A sampling of the collected thoughts of Marc Emery, laissez-faire capitalist, philosopher- publisher, bane of the establishment:

  • On London insurance executive Colin Brown and the National Citizen's Coalition who want "more freedom through less government":

    "They're pseudo-socialists. Any group that concedes their government has a role to play in economic policy is lending credibility to the socialists. They're not capitalistic enough." Emery also complains it was this group that trod on individual liberties when, during the 1970s, it launched its infamous "Turn In A Pusher" campaign. "But I admire their professionalism in promoting themselves."

  • On the unemployed: "Most people who are unemployed are unemployed by choice. They should develop other work skills to get through bad periods. Everybody has the ability to develop a skill. It's a major mistake to consider that someone else owes you a job."

  • On Ronald Reagan: "His policies are good but that deficit is just too much. He's done terrific things in deregulation."

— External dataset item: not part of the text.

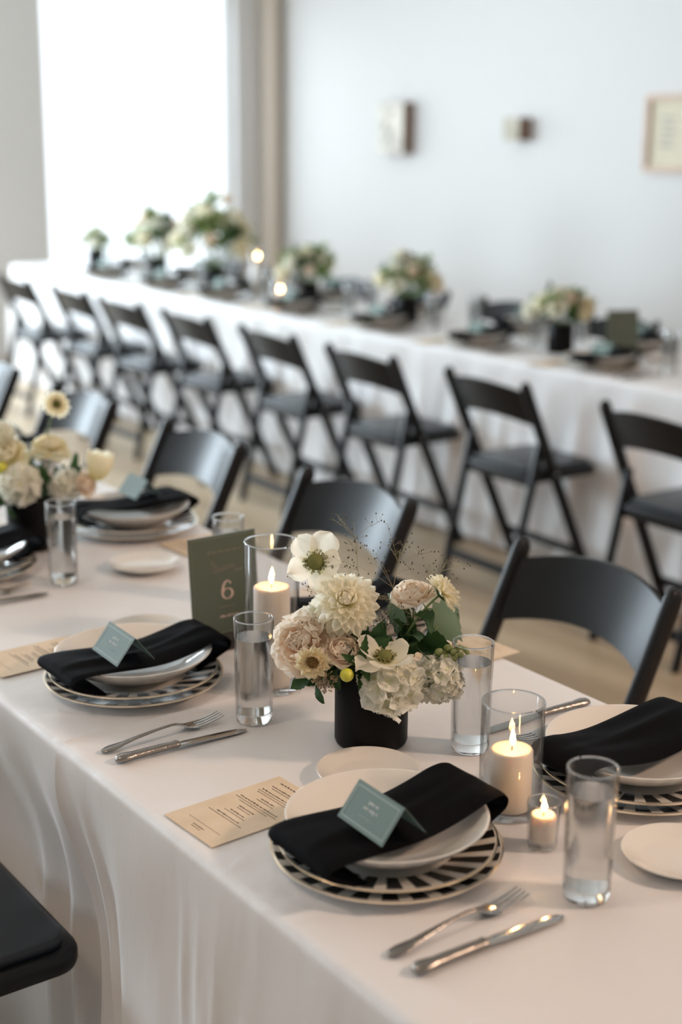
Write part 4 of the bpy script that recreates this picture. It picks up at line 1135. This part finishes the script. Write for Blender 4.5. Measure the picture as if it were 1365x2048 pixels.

  • On the Libertarian Party, for whom he once ran for office: "They're too philosophical. It's a philosophy club. You have to be practical, you have to win."

  • On government and the law: "The purpose of government is to protect us from being violated by others. I don't regard anything two people do peacefully as a crime."

  • On morals: "It's up to parents to instill a moral code in their children and enforce it."

  • On author Ayn Rand whose book, The Fountainhead, he reads and rereads religiously: "She most clearly and succinctly epitomizes the social system I would like to see ... if a person reads her work they have a very clear decision to make. Either man is to be free and left to make responsible decisions for himself or man is enslaved to the state which will make those decisions for him."